09/18/2008 12:24 pm ET Updated May 25, 2011

Sex Ed Begins at Birth, Seriously

As a sex educator and mom, I am endlessly amazed by the irrational fears about teaching kids about sexuality. It's getting so insane, that in an underhanded campaign ad, John McCain has challenged Barack Obama for supporting age-appropriate sex education. Why are we so afraid of our kids learning about subjects that are normal and natural? Sexuality education isn't about encouraging students to have sex; sexuality education is about giving students the tools to feel good about themselves, their bodies, and eventually, the skills to evaluate many decisions about sex and relationships (friendships, too!). And this type of education begins the minute you bring a baby into your home. From the words you use to describe the parts hidden by their diapers to the types of toys you shower them with, everything counts. They are always learning; we are always teaching (even when we may think otherwise).

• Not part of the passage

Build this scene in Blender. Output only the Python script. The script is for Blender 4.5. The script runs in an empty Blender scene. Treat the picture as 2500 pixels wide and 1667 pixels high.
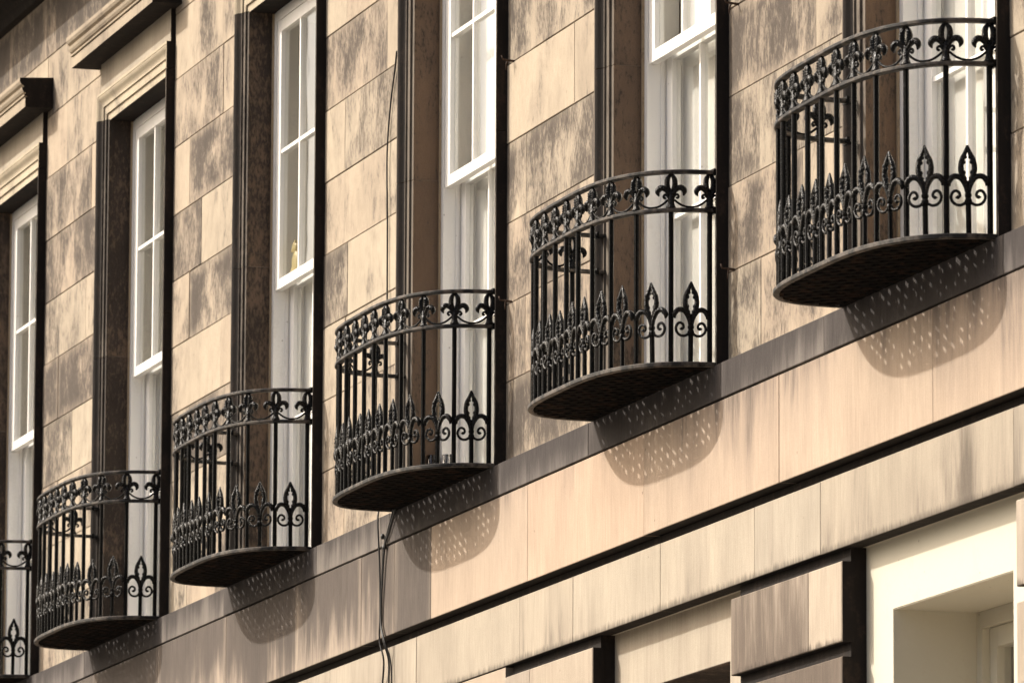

May I be so bold? Sex and sexuality are not dirty words. Sexuality is a part of our overall health. Sexuality is an essential part of our identities from birth on. All of us are sexual beings. The act of sex is a small part of the "sexuality" umbrella. Sexuality includes our sense of gender, gender roles, reproductive and genital anatomy, different types of families, roles we play in relationships and friendships, our sexual orientation, our physical and emotional development, and eventually, sex behaviors.

The recent McCain attack had to do with the kindergarten set, so let's look at it. Shouldn't five-year-olds know the correct names of their body parts? Shouldn't they know that stereotypical gender roles don't apply any more? Don't we want our daughters to know that they can become doctors and that our sons can become (and should become) emotionally involved and supportive men? Shouldn't our children know that families come in all different shapes and sizes but the one thing that all families have in common is love? Shouldn't our children know that their genitals are important and special places that only they (or a doctor during an exam) should touch? If you answer "yes," you are in support of early sexuality education.

And yes, I practice what I preach. My three-year-old son knows that females have vulvas and males have penises. He isn't afraid of language; he is empowered by it. He knows that when a woman is pregnant, a fetus grows in her uterus (not her stomach or belly). He knows that there is nothing wrong with liking The Little Mermaid or other Disney Princesses. He also knows that while he has a mom and dad, not all of his friends do. Some have two dads, two moms, one mom, a grandparent, and everything else. Perhaps most importantly, he knows that no question he has is off limits.

I recognize that while talking about sexuality is easy for me, it is a daunting task for others. Which is why I wrote a parenting book on the subject (Third Base Ain't What it Used to Be: What Your Kids are Learning About Sex Today -- and How to Teach Them to Become Sexually Healthy Adults) so that all families could step up to plate (pardon the pun) and create healthy environments to talk about sexuality (including the facts as well as personal family values) in light of our sexually charged and challenged world.

Let's not stick our heads in the sand. Let's not pretend that sexuality isn't an important part of who we are.

Let us collectively raise a generation of children who feel good in their own skin, who are tolerant and respectful of others, who make thoughtful and educated decisions, and who always know that their parents are available to answer any question they have without the fear of judgment.

At the end of the day, yes, I wholeheartedly support comprehensive sexuality education. For goodness sake, that's what I do for a living. But keep in mind that the purpose of school sex education is not to usurp parental responsibility. School-based sex education can only supplement what we are supposed to be doing at home each and every day. It's our job and it starts early.